Mas, acreditamos que, é necessário agarrar a esperança, nem que seja a última esperança para que o homem transmontano ainda possa viver numa região de velhos comunitarismos, com dignidade e com moralidade.

Notícias da aldeia

Sinto-me na obrigação de dar voz à aldeia que morre paulatinamente “à beira- mágoa” como diz o Pessoa. Muitos de nós tivemos a ideia romântica de regressar à aldeia, reconstruir a casa, erguer o pombal, ladrilhar o forno, semear a horta e esperar pela primavera para ver florir o pomar na promessa de mil frutos. Os anos passam e envelhecemos, os vizinhos envelhecem e esperam dolorosamente que os filhos regressem pelo Natal, em Agosto, ou para os funerais que se anunciam. E assim, a nossa aldeia vai-se tornando num sítio lúgubre, depositário das memórias dum tempo de fome e servidão, mas onde em cada recanto do povoado havia gente, sentia-se a vida, animavam-se os campos, enchiam-se as escolas de crianças que aprendiam pela força da persistência e do flagelo das reguadas. Nas nossas aldeias hoje vive-se bem, se entendermos por viver bem o facto de não haver fome e ter algum dinheiro no Banco espreitando os imprevistos do futuro. Mas com rigor nas nossas aldeias não se vive bem, sobrevive-se neste desassossego de ouvir o sino tocar a finados e prever, sinistramente qual será o último vizinho a morrer ou a abandonar a aldeia no espaço breve de quinze, ou vinte anos. Lá se vai andando, gemendo e mancando.

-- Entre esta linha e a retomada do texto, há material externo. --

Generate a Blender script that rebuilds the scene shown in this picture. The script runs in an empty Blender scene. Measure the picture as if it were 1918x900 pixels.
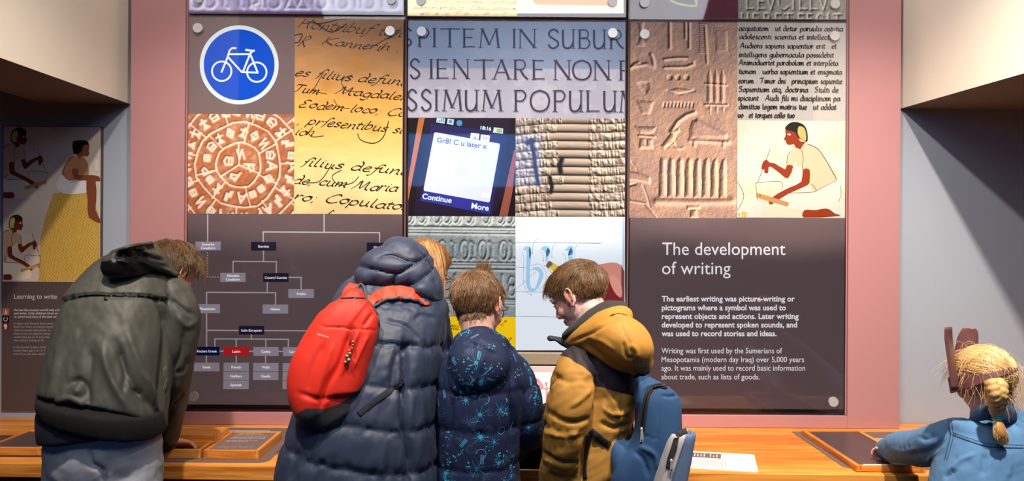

Depois será o silêncio e um vasto deserto para os antropólogos, sinistramente, estudarem o fim duma comunidade que não resistiu ao abandono do Poder central.

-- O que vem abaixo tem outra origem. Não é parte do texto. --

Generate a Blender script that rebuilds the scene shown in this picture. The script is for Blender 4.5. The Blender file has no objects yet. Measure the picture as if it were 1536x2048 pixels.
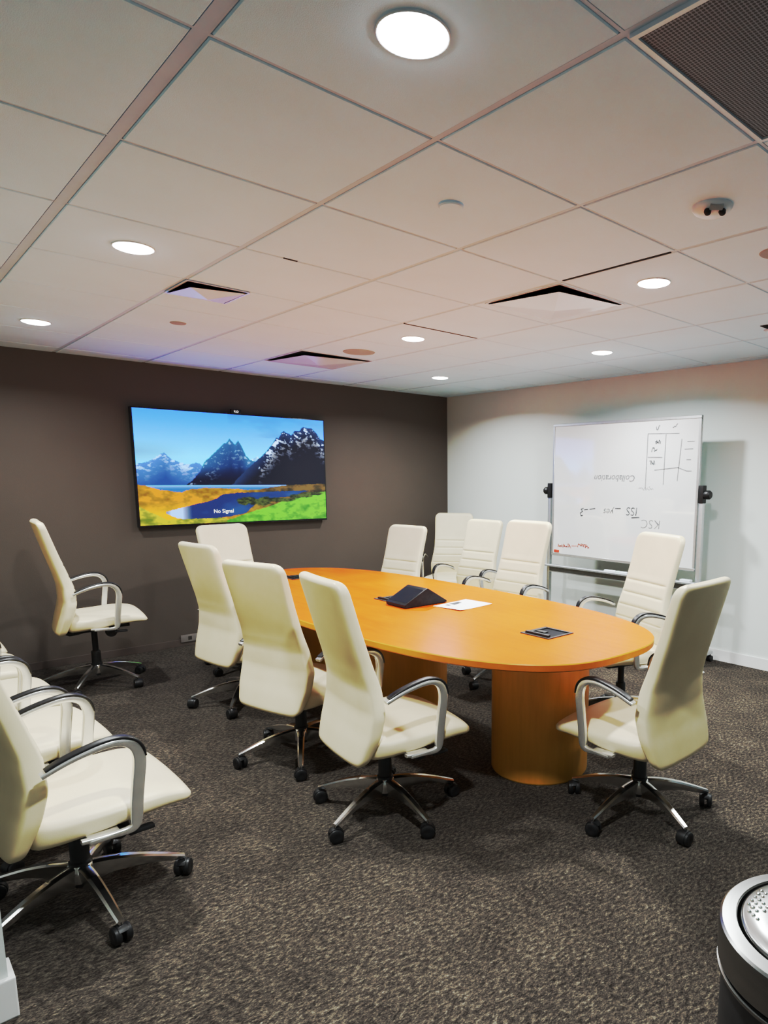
import bpy, bmesh, math, random
import numpy as np
from mathutils import Vector, Matrix

random.seed(4)
PI = math.pi
SC = bpy.context.scene
COL = SC.collection

# ------------------------------------------------------------------ materials
def new_mat(name):
    m = bpy.data.materials.new(name); m.use_nodes = True
    nt = m.node_tree
    return m, nt, nt.nodes['Principled BSDF']

def setp(b, **kw):
    for k, v in kw.items():
        k = k.replace('_', ' ')
        if k in b.inputs:
            b.inputs[k].default_value = v

def node(nt, typ, **kw):
    n = nt.nodes.new(typ)
    for k, v in kw.items():
        setattr(n, k, v)
    return n

def coords(nt, scale=(1, 1, 1), rot=(0, 0, 0)):
    tc = node(nt, 'ShaderNodeTexCoord'); mp = node(nt, 'ShaderNodeMapping')
    mp.inputs['Scale'].default_value = scale; mp.inputs['Rotation'].default_value = rot
    nt.links.new(tc.outputs['Object'], mp.inputs['Vector'])
    return mp.outputs['Vector']

def noise(nt, vec, scale, detail=3, rough=.5):
    n = node(nt, 'ShaderNodeTexNoise')
    n.inputs['Scale'].default_value = scale; n.inputs['Detail'].default_value = detail
    n.inputs['Roughness'].default_value = rough
    nt.links.new(vec, n.inputs['Vector'])
    return n.outputs['Fac']

def ramp(nt, fac, stops):
    r = node(nt, 'ShaderNodeValToRGB')
    el = r.color_ramp.elements
    while len(el) < len(stops): el.new(.5)
    for e, (p, c) in zip(el, stops):
        e.position = p; e.color = (*c, 1)
    nt.links.new(fac, r.inputs['Fac'])
    return r.outputs['Color']

def bump(nt, b, fac, strength, dist):
    n = node(nt, 'ShaderNodeBump')
    n.inputs['Strength'].default_value = strength; n.inputs['Distance'].default_value = dist
    nt.links.new(fac, n.inputs['Height']); nt.links.new(n.outputs['Normal'], b.inputs['Normal'])

def math_node(nt, op, a, b):
    n = node(nt, 'ShaderNodeMath', operation=op)
    for i, v in enumerate((a, b)):
        if isinstance(v, (int, float)): n.inputs[i].default_value = v
        else: nt.links.new(v, n.inputs[i])
    return n.outputs[0]

def mottled(name, c1, c2, scale, rough, metal=0.0, bstr=0.0, bscale=None, **kw):
    m, nt, b = new_mat(name)
    v = coords(nt)
    f = noise(nt, v, scale)
    nt.links.new(ramp(nt, f, [(.3, c1), (.7, c2)]), b.inputs['Base Color'])
    setp(b, Roughness=rough, Metallic=metal, **kw)
    if bstr: bump(nt, b, noise(nt, v, bscale or scale * 6), bstr, .002)
    return m

# camera response curve: scene light -> picture light
PTS = [(0, 0), (.05, .036), (.10, .088), (.14, .155), (.18, .27), (.23, .365), (.30, .44), (.38, .50), (.50, .56), (.72, .635), (1.0, .705), (1.4, .79), (2.0, .88), (4.0, 1.0)]

M = {}
M['leather'] = mottled('cream_leather', (.68, .585, .40), (.72, .625, .435), 9, .42, bstr=.12, bscale=260)
M['ceiling_tile'] = mottled('ceiling_tile', (.64, .83, .96), (.67, .86, .99), 3, .95, bstr=.35, bscale=420)
M['tbar'] = mottled('tbar_white', (.52, .66, .78), (.55, .69, .81), 8, .6)
M['gap_black'] = mottled('shadow_gap', (.012, .011, .010), (.02, .018, .016), 20, .9)
M['brown_wall'] = mottled('brown_wall_paint', (.110, .089, .075), (.118, .096, .081), 2.2, .62, bstr=.25, bscale=180)
M['white_wall'] = mottled('white_wall_paint', (.635, .68, .655), (.665, .71, .685), 1.6, .55, bstr=.2, bscale=190)
M['white_trim'] = mottled('white_trim_paint', (.76, .77, .76), (.80, .81, .80), 4, .4)
M['brown_trim'] = mottled('brown_vinyl', (.11, .085, .075), (.125, .10, .088), 5, .5)
M['chrome'] = mottled('polished_aluminium', (.76, .76, .75), (.82, .82, .81), 30, .20, metal=1.0)
M['arm_metal'] = mottled('polished_arm_metal', (.78, .78, .77), (.84, .84, .83), 30, .24, metal=.8)
M['tray'] = mottled('grey_tray_metal', (.22, .23, .235), (.27, .28, .285), 40, .45, metal=.4)
M['satin'] = mottled('satin_aluminium', (.50, .51, .52), (.56, .57, .58), 40, .38, metal=.85)
M['black'] = mottled('black_plastic', (.010, .010, .011), (.016, .016, .017), 40, .45)
M['pad'] = mottled('black_arm_pad', (.014, .013, .014), (.022, .021, .022), 60, .38)
M['device'] = mottled('charcoal_device', (.022, .023, .026), (.034, .034, .037), 60, .35, Specular_IOR_Level=.15)
M['glass_screen'] = mottled('dark_touch_glass', (.014, .016, .022), (.02, .022, .03), 12, .25, Specular_IOR_Level=.3)
M['port_frame'] = mottled('grey_port_frame', (.045, .040, .036), (.08, .072, .066), 50, .5, Specular_IOR_Level=.15)
M['port_inside'] = mottled('dark_port_panel', (.006, .006, .009), (.012, .012, .016), 30, .5, Specular_IOR_Level=.15)
M['paper'] = mottled('white_paper', (.80, .80, .80), (.86, .86, .85), 14, .7)
M['ink'] = mottled('dark_ink', (.02, .02, .03), (.04, .04, .05), 30, .7)
M['whiteboard'] = mottled('whiteboard_enamel', (.74, .75, .755), (.77, .78, .785), 2, .07, Specular_IOR_Level=1.0, Coat_Weight=1.0, Coat_Roughness=.05, Coat_IOR=1.8)
M['marker_ink'] = mottled('faded_marker', (.08, .085, .09), (.22, .225, .23), 22, .5)
M['marker_dark'] = mottled('dark_marker', (.03, .032, .035), (.12, .125, .13), 25, .5)
M['red_ink'] = mottled('red_marker', (.55, .09, .06), (.66, .26, .22), 24, .5)
M['red'] = mottled('red_plastic', (.62, .07, .04), (.70, .10, .06), 20, .4)
M['white_plastic'] = mottled('white_plastic', (.70, .76, .82), (.74, .80, .86), 10, .4)
M['teal_plastic'] = mottled('pale_teal_plastic', (.55, .72, .69), (.62, .77, .74), 20, .4)
M['speaker_grey'] = mottled('grey_speaker_cloth', (.34, .40, .42), (.40, .46, .48), 400, .8)
M['bezel'] = mottled('black_bezel', (.008, .010, .014), (.014, .016, .02), 30, .25)
M['plate'] = mottled('dull_white_plate', (.22, .20, .19), (.28, .26, .245), 16, .5)
M['dark_body'] = mottled('dark_grey_bin_coat', (.055, .055, .058), (.075, .075, .078), 30, .38, metal=.6)
M['vent_white'] = mottled('white_vent_enamel', (.68, .76, .85), (.72, .80, .89), 5, .25)

def mat_steel():
    m, nt, b = new_mat('brushed_steel')
    v = coords(nt, (1, 1, 90))
    f = noise(nt, v, 6, 4, .6)
    nt.links.new(ramp(nt, f, [(.25, (.30, .30, .295)), (.75, (.42, .42, .41))]), b.inputs['Base Color'])
    setp(b, Metallic=1.0, Roughness=.27, Anisotropic=.5)
    return m
M['steel'] = mat_steel()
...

E as frases continuam a ser magnânimas e qualquer político que se prese elenca, entre uma visitinha apressada, um copo de vinho e uma posta de vitela assada na brasa, que é urgente salvar o interior desta morte anunciada, potencializar o turismo, apoiar a riqueza endógena destas regiões para que o país caminhe a uma só velocidade, sem a clivagem entre o interior e o litoral. Depois, regressam a Lisboa e tudo continua na mesma; pelo natal mata-se o porco, com sorte virão os filhos ajudar a apanhar a azeitona, chegará o verão, haverá festas e o senhor padre, na sua velhice, celebra missa enquanto puder e continua-se a observar este deserto na ausência das crianças que há muito deixaram de povoar a escola. 
Em boa verdade nem sei para que existem partidos políticos nas terras do interior. Talvez para criar inimizades e conflitos entre os vizinhos que se batem pelo seu partido enquanto alguns de Lisboa se riem no amanho da sua vidinha. A política faz-se em Lisboa onde quase tudo se decide como se as mulheres e os homens da “polis” transmontana não existissem, ou sofressem duma incapacidade provinciana de entender o mundo e as subtilezas do conhecimento científico.
E depois, a inteligência lisboeta fala do interior como se fosse o último reduto duma comunidade longínqua e mística que ainda vive na idade média entre o burro, a vaca, a galinha, os mitos e os preconceitos que vale a pena visitar num passeio turístico, antropológico e etnográfico. Embora, ultimamente, quase ninguém de monta da área do Poder se tenha visto por estas Terras, pois os votos são poucos e será sempre amanhã que se olha para o interior como sendo parte integrante do todo nacional.
De vez em quando a dinâmica político-partidária lá se anima com as eleições das comissões políticas concelhias, ou distritais. Mas é sol de pouca dura, pois em breve, as grandes decisões regressam a Lisboa. E mesmo os candidatos a deputados que são os mais diretos representantes das populações, muitas vezes, são escolhidos pelas estruturas políticas nacionais num total desrespeito pelas estruturas locais e num insulto descarado à inteligência e à capacidade de decisão das populações do interior incapazes de fazer valer a sua vontade, pois o peso do seu voto pouco conta.
Sem dúvida que não há democracia se não houver partidos políticos fortes, atuantes e representativos da diversidade ideológica dos cidadãos. Mas partidos que marginalizam as regiões mais isoladas, não vale a pena. E mesmo os autarcas, não saem dum desassossego, numa luta heroica pelos seus municípios, batendo com insistência à porta do Poder que se entrincheira em Lisboa e muitas vezes assobia para o lado.
Assim não. Já não há paciência. Contudo o sol, por enquanto, ainda continua a nascer radioso lá para os lados da Lombada e a pôr-se no recato da Senhora da Serra. Pelo menos o sol ainda é democrata e é para todos.
Vou-me lá acender o lume e esperar que este inverno gélido não leve muitos vizinhos, pois já somos tão poucos os que resistimos.
Talvez este ano nasça alguma criança.